In an interview with Reuters, Pamela Cox, the World Bank’s vice president for Latin America and the Caribbean, called post-earthquake Haiti “one of the worst situations that the world has faced” and “said coordinating the efforts of so many disparate aid bodies was in itself challenging.” Cox also spoke about the difficulty of moving people out of camps into permanent housing and the importance of job creation and private investments (Fletcher, 9/15).

New Outlets Examine Haitian Housing Issues

The Los Angeles Times examines how major property right disputes are interfering with the effort to resettle homeless earthquake survivors and general rebuilding in Haiti: “No one knows where to relocate more than a million people displaced by the Jan. 12 quake. The government and foreign aid groups want to move many back to their old neighborhoods or open spaces nearby and build single-family shelters for them. But to avoid roiling an already volatile situation, they must know who owns the land they’re building on. In Haiti, this requires stepping into a morass nearly as old as the country itself” (Mozingo, 9/15).

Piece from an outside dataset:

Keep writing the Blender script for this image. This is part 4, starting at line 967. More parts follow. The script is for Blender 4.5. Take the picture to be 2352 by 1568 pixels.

“Eight months after the quake killed an estimated 300,000 and left at least 1½ million homeless, Haiti still has no housing minister, policy or approved strategy,” the Miami Herald notes in a story looking at the Corail-Cesselesse emergency housing camp 12 miles north of Port-au-Prince. “It was promised as the place where those displaced from the Western Hemisphere’s worst natural disaster could begin to rebuild their shattered lives as they await the birth of a new city. … Six months later, only a few plywood temporary shelters are up, and most of what was promised in Corail-Cesselesse has not been delivered” (Charles, 9/13).